Task: Each entry has to be copied exactly, with nothing missed.
+===+
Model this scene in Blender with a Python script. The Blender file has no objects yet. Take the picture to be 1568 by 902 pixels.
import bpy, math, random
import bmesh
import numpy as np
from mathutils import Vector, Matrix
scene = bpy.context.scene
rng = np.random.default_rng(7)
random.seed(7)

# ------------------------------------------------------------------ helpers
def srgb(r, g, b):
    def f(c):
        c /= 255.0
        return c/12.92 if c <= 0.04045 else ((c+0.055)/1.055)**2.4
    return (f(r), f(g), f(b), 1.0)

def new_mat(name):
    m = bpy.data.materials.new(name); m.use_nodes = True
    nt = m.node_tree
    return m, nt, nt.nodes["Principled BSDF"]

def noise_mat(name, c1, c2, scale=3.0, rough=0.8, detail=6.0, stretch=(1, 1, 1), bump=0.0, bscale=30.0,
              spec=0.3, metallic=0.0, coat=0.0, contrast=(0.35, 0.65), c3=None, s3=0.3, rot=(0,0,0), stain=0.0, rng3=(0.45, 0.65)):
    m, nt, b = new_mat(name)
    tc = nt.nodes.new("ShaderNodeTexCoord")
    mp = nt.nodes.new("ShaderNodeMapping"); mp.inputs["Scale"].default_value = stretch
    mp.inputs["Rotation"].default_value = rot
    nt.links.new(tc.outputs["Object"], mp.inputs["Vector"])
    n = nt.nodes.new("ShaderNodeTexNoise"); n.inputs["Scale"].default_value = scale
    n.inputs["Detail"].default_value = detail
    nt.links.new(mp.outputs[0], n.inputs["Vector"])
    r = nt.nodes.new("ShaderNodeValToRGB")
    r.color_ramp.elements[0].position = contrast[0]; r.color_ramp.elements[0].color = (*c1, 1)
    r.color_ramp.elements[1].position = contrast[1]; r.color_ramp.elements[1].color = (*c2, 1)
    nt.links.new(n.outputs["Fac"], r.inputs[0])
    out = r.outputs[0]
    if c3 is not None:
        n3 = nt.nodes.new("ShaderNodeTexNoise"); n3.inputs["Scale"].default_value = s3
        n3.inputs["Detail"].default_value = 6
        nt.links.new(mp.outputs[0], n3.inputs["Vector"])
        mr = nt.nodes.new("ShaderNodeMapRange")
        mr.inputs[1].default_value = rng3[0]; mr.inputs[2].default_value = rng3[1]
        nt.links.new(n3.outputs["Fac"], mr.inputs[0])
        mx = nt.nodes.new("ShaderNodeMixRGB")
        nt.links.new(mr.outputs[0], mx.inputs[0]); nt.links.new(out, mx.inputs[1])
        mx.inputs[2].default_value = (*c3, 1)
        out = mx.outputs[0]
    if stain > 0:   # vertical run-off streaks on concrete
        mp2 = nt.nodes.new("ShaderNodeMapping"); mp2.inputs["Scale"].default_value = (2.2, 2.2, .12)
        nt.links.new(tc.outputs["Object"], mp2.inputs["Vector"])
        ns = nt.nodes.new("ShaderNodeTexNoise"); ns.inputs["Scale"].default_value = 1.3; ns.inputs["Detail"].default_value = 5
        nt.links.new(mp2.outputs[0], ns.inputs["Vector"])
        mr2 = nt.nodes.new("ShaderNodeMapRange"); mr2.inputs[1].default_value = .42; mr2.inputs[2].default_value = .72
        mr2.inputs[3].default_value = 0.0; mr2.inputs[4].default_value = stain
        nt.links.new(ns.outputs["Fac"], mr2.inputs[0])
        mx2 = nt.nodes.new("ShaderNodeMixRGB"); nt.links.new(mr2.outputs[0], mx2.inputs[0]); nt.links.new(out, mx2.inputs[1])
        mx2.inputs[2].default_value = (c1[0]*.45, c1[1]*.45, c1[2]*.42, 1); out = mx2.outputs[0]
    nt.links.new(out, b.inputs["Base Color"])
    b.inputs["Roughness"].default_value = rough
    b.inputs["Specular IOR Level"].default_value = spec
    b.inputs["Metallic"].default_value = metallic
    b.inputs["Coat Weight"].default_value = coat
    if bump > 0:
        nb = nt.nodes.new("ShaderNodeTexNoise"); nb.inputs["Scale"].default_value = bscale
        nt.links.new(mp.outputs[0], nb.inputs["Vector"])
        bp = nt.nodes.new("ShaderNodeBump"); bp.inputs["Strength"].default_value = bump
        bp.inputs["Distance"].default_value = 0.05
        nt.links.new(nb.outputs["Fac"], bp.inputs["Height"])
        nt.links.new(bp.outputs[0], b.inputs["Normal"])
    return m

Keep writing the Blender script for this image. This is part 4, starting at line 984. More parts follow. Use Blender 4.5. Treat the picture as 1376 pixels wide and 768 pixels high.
+===+
Complete output:
Model this scene in Blender with a Python script. The Blender file has no objects yet. Take the picture to be 1568 by 902 pixels.
import bpy, math, random
import bmesh
import numpy as np
from mathutils import Vector, Matrix
scene = bpy.context.scene
rng = np.random.default_rng(7)
random.seed(7)

# ------------------------------------------------------------------ helpers
def srgb(r, g, b):
    def f(c):
        c /= 255.0
        return c/12.92 if c <= 0.04045 else ((c+0.055)/1.055)**2.4
    return (f(r), f(g), f(b), 1.0)

def new_mat(name):
    m = bpy.data.materials.new(name); m.use_nodes = True
    nt = m.node_tree
    return m, nt, nt.nodes["Principled BSDF"]

def noise_mat(name, c1, c2, scale=3.0, rough=0.8, detail=6.0, stretch=(1, 1, 1), bump=0.0, bscale=30.0,
              spec=0.3, metallic=0.0, coat=0.0, contrast=(0.35, 0.65), c3=None, s3=0.3, rot=(0,0,0), stain=0.0, rng3=(0.45, 0.65)):
    m, nt, b = new_mat(name)
    tc = nt.nodes.new("ShaderNodeTexCoord")
    mp = nt.nodes.new("ShaderNodeMapping"); mp.inputs["Scale"].default_value = stretch
    mp.inputs["Rotation"].default_value = rot
    nt.links.new(tc.outputs["Object"], mp.inputs["Vector"])
    n = nt.nodes.new("ShaderNodeTexNoise"); n.inputs["Scale"].default_value = scale
    n.inputs["Detail"].default_value = detail
    nt.links.new(mp.outputs[0], n.inputs["Vector"])
    r = nt.nodes.new("ShaderNodeValToRGB")
    r.color_ramp.elements[0].position = contrast[0]; r.color_ramp.elements[0].color = (*c1, 1)
    r.color_ramp.elements[1].position = contrast[1]; r.color_ramp.elements[1].color = (*c2, 1)
    nt.links.new(n.outputs["Fac"], r.inputs[0])
    out = r.outputs[0]
    if c3 is not None:
        n3 = nt.nodes.new("ShaderNodeTexNoise"); n3.inputs["Scale"].default_value = s3
        n3.inputs["Detail"].default_value = 6
        nt.links.new(mp.outputs[0], n3.inputs["Vector"])
        mr = nt.nodes.new("ShaderNodeMapRange")
        mr.inputs[1].default_value = rng3[0]; mr.inputs[2].default_value = rng3[1]
        nt.links.new(n3.outputs["Fac"], mr.inputs[0])
        mx = nt.nodes.new("ShaderNodeMixRGB")
        nt.links.new(mr.outputs[0], mx.inputs[0]); nt.links.new(out, mx.inputs[1])
        mx.inputs[2].default_value = (*c3, 1)
        out = mx.outputs[0]
    if stain > 0:   # vertical run-off streaks on concrete
        mp2 = nt.nodes.new("ShaderNodeMapping"); mp2.inputs["Scale"].default_value = (2.2, 2.2, .12)
        nt.links.new(tc.outputs["Object"], mp2.inputs["Vector"])
        ns = nt.nodes.new("ShaderNodeTexNoise"); ns.inputs["Scale"].default_value = 1.3; ns.inputs["Detail"].default_value = 5
        nt.links.new(mp2.outputs[0], ns.inputs["Vector"])
        mr2 = nt.nodes.new("ShaderNodeMapRange"); mr2.inputs[1].default_value = .42; mr2.inputs[2].default_value = .72
        mr2.inputs[3].default_value = 0.0; mr2.inputs[4].default_value = stain
        nt.links.new(ns.outputs["Fac"], mr2.inputs[0])
        mx2 = nt.nodes.new("ShaderNodeMixRGB"); nt.links.new(mr2.outputs[0], mx2.inputs[0]); nt.links.new(out, mx2.inputs[1])
        mx2.inputs[2].default_value = (c1[0]*.45, c1[1]*.45, c1[2]*.42, 1); out = mx2.outputs[0]
    nt.links.new(out, b.inputs["Base Color"])
    b.inputs["Roughness"].default_value = rough
    b.inputs["Specular IOR Level"].default_value = spec
    b.inputs["Metallic"].default_value = metallic
    b.inputs["Coat Weight"].default_value = coat
    if bump > 0:
        nb = nt.nodes.new("ShaderNodeTexNoise"); nb.inputs["Scale"].default_value = bscale
        nt.links.new(mp.outputs[0], nb.inputs["Vector"])
        bp = nt.nodes.new("ShaderNodeBump"); bp.inputs["Strength"].default_value = bump
        bp.inputs["Distance"].default_value = 0.05
        nt.links.new(nb.outputs["Fac"], bp.inputs["Height"])
        nt.links.new(bp.outputs[0], b.inputs["Normal"])
    return m

Keep writing the Blender script for this image. This is part 4, starting at line 984. More parts follow. Use Blender 4.5. Treat the picture as 1376 pixels wide and 768 pixels high.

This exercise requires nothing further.